XII
THE FEDERAL GOVERNMENT AND THE TRUSTS
The curbing of monopolies and combinations in restraint of trade was no part of the functions of the Federal Government as planned by the framers of the Constitution. To their minds such matters, under the dual system of government which they were establishing, belonged to the states. The Constitution was designed to limit the National Government to functions absolutely needed for the national welfare. All other powers were "reserved to the states respectively or to the people."
As time went on, however, and industries expanded it was seen that the power of no single state was adequate to control concerns operating in many states at the same time. The need of action by the General Government became manifest. Power in Congress to legislate on the subject, albeit somewhat indirectly, was found in the Commerce Clause of the Constitution, and in the year 1890 the Sherman Anti-Trust Act was enacted.
Few statutes have aroused more discussion or been the subject of more perplexity and misunderstanding. President Taft's remark, made after the decisions of the Supreme Court in the Standard Oil and Tobacco Trust cases,[1] that "the business community now knows or ought to know where it stands," was received with incredulity approaching derision. Yet from a lawyer's point of view (and it must be borne in mind that the President was a lawyer and is now Chief Justice of the Court) the statement cannot be controverted. The decisions in the Standard Oil and Tobacco cases did in fact dispel whatever uncertainty remained as to what the Sherman Act means.
[Footnote 1: Standard Oil Co. v. United States, 221 U.S., 1.
United States v. American Tobacco Co., id., 106.]
The Sherman Act[1] declares unlawful every contract, combination, or conspiracy in restraint of interstate trade, and every attempt to monopolize interstate trade. The legal uncertainties that have arisen in its enforcement have not been with respect to the meaning of the terms "restraint of trade" and "monopoly," although the popular impression is to the contrary. In 1890, when the statute was passed, contracts in restraint of trade and monopolies were already unlawful at common law, and these terms, by a long series of decisions both here and in England, had been defined as definitely as the nature of the subject matter permitted. While incapable (like the term "fraud") of precise definition covering all forms which the ingenuity of man might devise, nevertheless their meaning and scope were well within the understanding of any man of reasonable intelligence. Whatever legal uncertainties have arisen have been chiefly owing to two questions: first, What is interstate trade within the meaning of the act? and second, Did the act enlarge the common-law rule as to what restraints were unlawful?
[Footnote 1: "An Act to protect trade and commerce against unlawful restraints and monopolies," approved July 2, 1890.]
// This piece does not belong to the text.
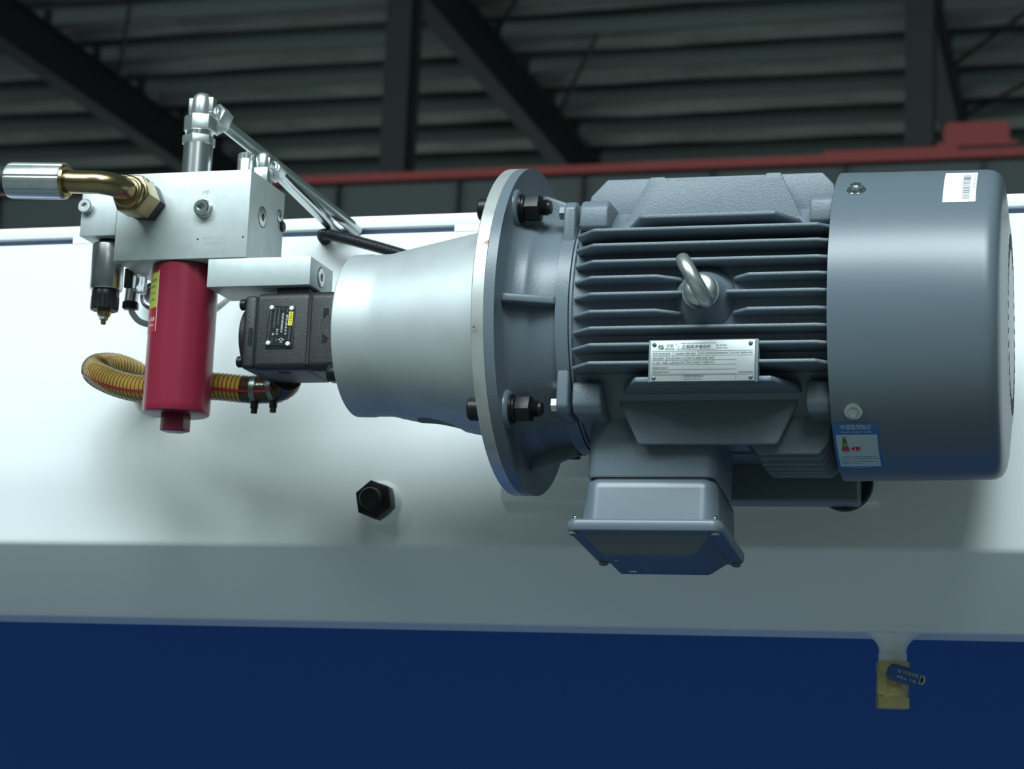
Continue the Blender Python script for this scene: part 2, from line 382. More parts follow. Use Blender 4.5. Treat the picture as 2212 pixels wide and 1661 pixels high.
# vertical fins above and below; the foremost pair are broad plates
def vfin(poly, y, th=4.5, bev=1.4, name='cooling_fin'):
    b = B().prism(poly, 'y', y-th/2, y+th/2); obj(name, b, 'cast', mo, bevel=bev, ang=50)
vfin([(113, 78), (144, 137.5), (146, 141.5), (161, 141.5), (164, 138), (264, 138), (266, 142), (281, 142), (283, 137), (311, 78)], -83, 7)
vfin([(113, -78), (142, -137), (145, -139), (281, -139), (284, -137), (311, -78)], -83, 7)
for i, y in enumerate((-67, -50, -34, -17, 0, 17, 34, 51, 68)):
    zt = 146 if i == 0 else (148.5, 151, 152.5, 153, 152.5, 151, 148.5, 144)[i-1]
    lo = math.sqrt(RN*RN-y*y)-8
    vfin([(76, lo), (80, zt-18), (97, zt), (321, zt), (333, zt-13), (337, lo)], y)
    vfin([(236, -lo), (252, -zt+14), (262, -zt), (322, -zt), (332, -zt+12), (337, -lo)], y)
for sz in (1, -1):
    for sy in (1, -1):
        for x0, x1 in ((79, 109), (314, 338)):
            b = B().prism([(sy*58, sz*82), (sy*112, sz*80), (sy*114, sz*84), (sy*113, sz*103), (sy*105, sz*112), (sy*60, sz*114)], 'x', x0, x1)
            obj('frame_lug', b, 'cast', mo, bevel=3, ang=50, seg=3)
# boss and lifting eye
obj('eye_boss', B().lathe((214, -118, 1), (0, -1, 0), [(0, 38), (10, 31), (20, 24), (29, 19.5), (34, 18.5)], 40), 'cast', mo, ang=60)
eb = obj('lifting_eye', B().lathe((214, -151, 2), (0, -1, 0), [(0, 16), (1.5, 16.8), (7, 16.4), (10, 14.5), (12, 9)], 40), 'zinc', mo, ang=40)
part_label(eb, 'silver lifting eye collar')
dv = V((24, 0, -42)).normalized(); nn = dv.cross(V((0, 1, 0)))
part_label(obj('eye_ring', B().torus(V((214.5, -189, 2)), nn, 22.5, 7.0, 48, 18), 'zinc', mo), 'silver lifting ring')
# end shield
es = obj('end_shield', B().lathe((0, 0, 0), (1, 0, 0), [(0, 172), (0, 175), (10.3, 175), (10.3, 143), (13, 137), (18, 133), (27, 131), (31, 129.5), (35, 126), (60, 123), (62, 131), (75, 131), (76, 120)], 128, caps=(True, True)), 'shield', mo, ang=38)
for k in range(8):
    a = k*PI/4
    if k % 2: continue
    b = B().prism([(10, -118), (10, -150), (14, -152), (62, -134), (62, -118)], 'z', -4.5, 4.5)
    rot(b, M.Rotation(-a, 4, 'X')); obj('shield_rib', b, 'shield', mo, bevel=2.5, ang=60, seg=3)
c45 = 150/math.sqrt(2)
for sy in (-1, 1):
    for sz in (-1, 1):
        obj('bolt_pad', B().lathe((10, sy*c45, sz*c45), (1, 0, 0), [(0, 20), (2.6, 19.4), (4.2, 17.5)], 36), 'shield', mo, ang=60)
        b = B().prism([(sy*56, sz*60), (sy*108, sz*58), (sy*112, sz*62), (sy*112, sz*104), (sy*104, sz*112), (sy*58, sz*114)], 'x', 62, 74.5)
        obj('shield_lug', b, 'shield', mo, bevel=2.5, ang=50)
        hb = obj('lug_bolt', B().hexn((62, sy*100, sz*101), (-1, 0, 0), 12.5, 6.5, ph=0.3, ch=0.8).cyl((63, sy*100, sz*101), (62.2, sy*100, sz*101), 8), 'zinc' if sz < 0 else 'shield', mo)
        if sz < 0: part_label(hb, 'bare silver bolt head')
# fan cover
prof = [(0, 156), (0, 158.5), (2, 158.7), (146, 157.05), (152, 156.2), (156.5, 154), (160, 150), (162, 145), (163.2, 139), (166.5, 106), (167, 103), (167.6, 100), (167.9, 60), (168, 0.1)]
fc = obj('fan_cover', B().lathe((338, 0, 0), (1, 0, 0), prof, 144, caps=(False, True)), 'smooth', mo, ang=50)
for k in range(40):
    a = 2*PI*k/40
    b = B().box(-1.2, 0.25, -2.4, 2.4, 76, 92); rot(b, M.Translation((505.8, 0, 0)) @ M.Rotation(a, 4, 'X')); obj('grille_slot', b, 'rubber', fc, smooth=False)
def on_cover(x, deg, r=158.2):
    a = math.radians(deg); return V((x, -r*math.cos(a), r*math.sin(a))), V((0, -math.cos(a), math.sin(a)))
for deg in (45, -45, 135, -135):
    p, n = on_cover(360, deg)
    b = B().lathe(p, n, [(-1, 9.6), (0.8, 9.6), (1.6, 8.8), (2.0, 6)], 32).hexn(p+n*1.8, n, 10.5, 4.6, ph=0.35, ch=0.8).lathe(p+n*6.2, n, [(0, 4.6), (0.6, 3.6)], 20)
    part_label(obj('cover_screw', b, 'chrome', fc, ang=30), 'zinc flanged hexagon screw')
def cover_map(x0, deg0, r=158.85):
    def f(u, v_, h=0.0):
        a = math.radians(deg0)+v_/r; rr = r-(x0+u-338)*0.0113+0.15+h
        return V((x0+u, -rr*math.cos(a), rr*math.sin(a)))
    return f
# energy label (47 x 73 mm), slightly slanted like the photograph's
fe = cover_map(338.5, -76.0)
WL, HL = 44.5, 72.5
el = printed('energy_label', patch(B(), fe, 0, 0, WL, HL, 0, 4, 16), 'lblue', fc); part_label(el, 'blue and white energy label')
b = patch(B(), fe, 2.4, 19.5, WL-2.2, 57.0, 0.15, 2, 10); patch(b, fe, 2.4, 3.2, WL-2.2, 18.6, 0.15, 2, 5); printed('label_face', b, 'lpale', el)
texts('lettering', [('中国能效标识', 7.2, 7.5, 64.5, 'LEFT', 29.5), ('CHINA  ENERGY  LABEL', 2.6, 7.8, 59.8, 'LEFT', 29.5), ('贝得电机(中国)有限公司', 1.4, 12, 1.0, 'LEFT', 20)], fe, 'inkw', el, h=0.3)
def trap(b, f, y0, y1, xc, w0, w1, h): b.quad([f(xc-w0, y0, h), f(xc+w0, y0, h), f(xc+w1, y1, h), f(xc-w1, y1, h)])
b = B(); trap(b, fe, 46, 52.0, 10.2, 2.2, 1.3, .3); printed('grade_bar', b, 'lgreen', el)
b = B(); trap(b, fe, 40, 46, 10.2, 3.0, 2.2, .3); printed('grade_bar', b, 'llime', el)
b = B(); trap(b, fe, 33, 40, 10.2, 3.9, 3.0, .3); printed('grade_bar', b, 'lred', el)
b = B(); b.quad([fe(18, 33, .3), fe(24.5, 33, .3), fe(24.5, 39.5, .3), fe(18, 39.5, .3)]); b.bm.faces.new([b.bm.verts.new(q) for q in (fe(15.2, 36.2, .3), fe(18, 33, .3), fe(18, 39.5, .3))]); printed('grade_arrow', b, 'lred', el)
texts('lettering', [('3', 7.4, 17.4, 33.7), ('级', 2.6, 21.6, 34)], fe, 'inkw', el, h=0.5)
texts('lettering', [('1', 2.2, 9.6, 48), ('2', 2.2, 9.6, 42), ('3', 2.4, 9.6, 35)], fe, 'inkw', el, h=0.5)
texts('lettering', [('能效高', 1.7, 7.6, 53.2), ('能效低', 1.7, 7.6, 30.0), ('生产者名称   贝得电机(中国)有限公司', 2.0, 5, 22.0, 'LEFT', 34),
                    ('依据国家标准 GB 18613-2020   产品规格型号 见铭牌   11 kW', 1.6, 4.6, 13.2, 'LEFT', 36), ('额定效率 91.4%  能效等级 3级', 1.6, 4.6, 9.6, 'LEFT', 18)], fe, 'ink', el, h=0.3)
# bar-code sticker
fs = cover_map(445.0, 35.5)
bl = printed('barcode_sticker', patch(B(), fs, 0, 0, 31.5, 69.5, 0, 3, 16), 'paper', fc); part_label(bl, 'white bar code sticker')
b = B(); y = 5.0
rb = random.Random(3)
while y < 56:
    th = rb.choice((0.7, 1.1, 1.9, 0.7)); patch(b, fs, 18.5, y, 25.6, y+th, .15); y += th+rb.choice((0.6, 0.9, 1.5))
printed('barcode', b, 'bar', bl)['kind'] = 'stuff'
fr = lambda u, v_, h=0.0: fs(v_, 69.5-u, h)
texts('lettering', [('LNN-230950603323090E2/001', 3.0, 8, 28.2, 'LEFT', 38), ('0CV3162B', 2.3, 14, 17.5), ('160M 11kW', 2.3, 28, 17.5), ('R', 2.0, 3, 19)], fr, 'barp', bl, h=0.15)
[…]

The act was nearly shipwrecked at the outset on the first of these questions. In the famous Knight case,[1] the first case under the Sherman Act to reach the Supreme Court, it was held that the transactions by which the American Sugar Refining Company obtained control of the Philadelphia refineries and secured a virtual monopoly could not be reached under the act because they bore no direct relation to interstate commerce. The effect of this decision naturally was to cast doubt upon the efficacy of the statute and encourage the trust builders. Perhaps the case was rightly decided in view of the peculiar form in which the issues were presented by the pleadings. In the light of later decisions, however, it is safe to assert that the Court would now find little difficulty in applying the remedies provided by the Sherman Act to a similar state of facts, properly presented. While no prudent lawyer would care to attempt a comprehensive definition of what constitutes interstate commerce, it may at least be said that the tendency of the courts has been and is toward a constant broadening of the term to meet the facts of present-day business.